Gregory L. Fenves
Professor Greg Fenves has been a pioneer in the development of methodologies and software for high-fidelity physics-based simulations of urban regions, to assess the effects of large magnitude earthquakes on buildings, transportation system components, and underground civil infrastructure, including the interaction between soil, foundation and large inventories of structures.
He laid the foundation for the development and deployment of what has now become the de-facto structural modelling tool for the earthquake engineering community around the word: OpenSees. A simple internet search on the latter returns hundreds of thousands of hits, testifying how widely used this tool is, and how far-reaching the impact of Greg Fenves has been.

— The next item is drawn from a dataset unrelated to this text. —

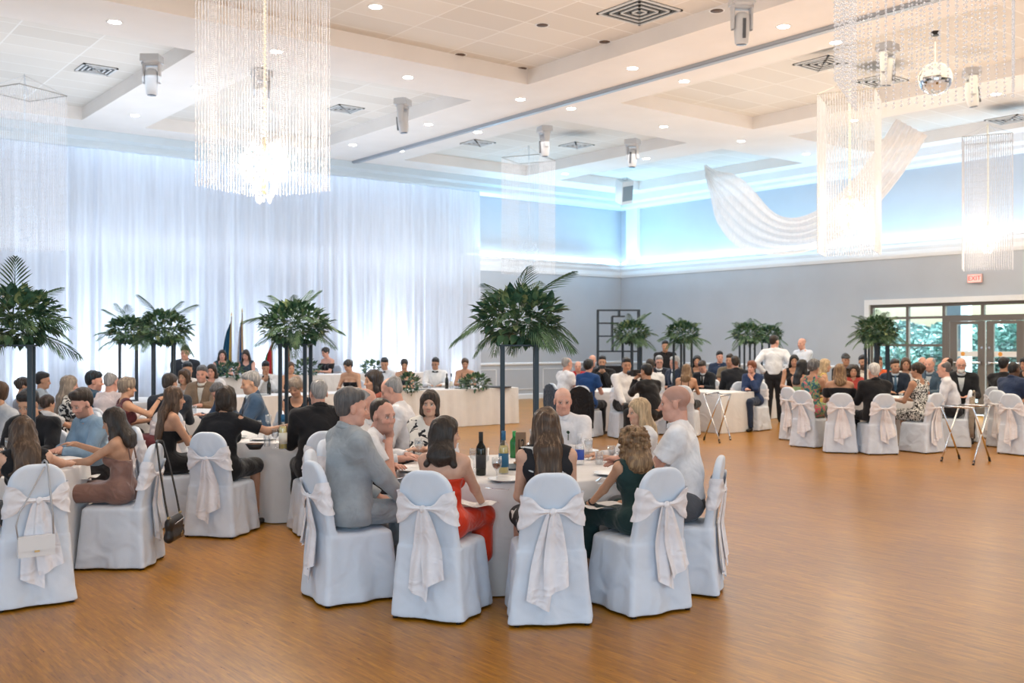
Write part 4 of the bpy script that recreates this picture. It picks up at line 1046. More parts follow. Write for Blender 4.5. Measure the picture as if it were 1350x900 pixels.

He has been the leader of important academic institutions and organizations, including the presidency of the University of Texas at Austin and the Emory University.
In conclusion, Professor Fenves is an outstanding scholar, who developed most relevant structural analysis tools and nurtured a significant number of students, and later became a high-level decision maker, thus greatly influencing and contributing, also in a broad wide-ranging sense, to risk mitigation and public entrepreneurship.
This edition’s prize is a sculpture by Alberto Ghinzani, titled “Figura e muro” – Shape and wall, bronze, 1986. In this work, the silhouette of a man, erected in a kind of respect zone, drags with itself a reality made of a looming wall, suggesting an enclosed spaces that testifies to an unstable human condition, while reaffirming the relationship of man with his work, in a contemporary dimension of actor and spectator. Shape and wall was exhibited in Turin, 2004.
Alberto Ghinzani (Valle Lomellina 1939, Milano 2015) lived and worked in Milan.
Internationally renowned sculptor, he trained at the Brera Academy of Arts. where he attended Marino Marini’s sculpture classes, assisted at the time by Alik Cavaliere. In 1962, he was invited to the International Biennial of Sculpture in Carrara, while in 1967 its first solo exhibition was presented at the Galleria delle Ore in Milan by Mario de Micheli.
He took part in numerous events and solo exhibitions in various cities in Italy – Milan, Florence, Rome, Turin – and abroad – Munich, Vienna, Antwerp, New Delhi. His works are hosted by several museums, such as the MART in Rovereto, MUSMA in Matera, Museo d’Arte Contemporanea of Lissone, Parco della Scultura at the Idroscalo in Milan and CSAC in Parma.
In 2011, the Municipality of Milan awarded him the Ambrogino d’Oro.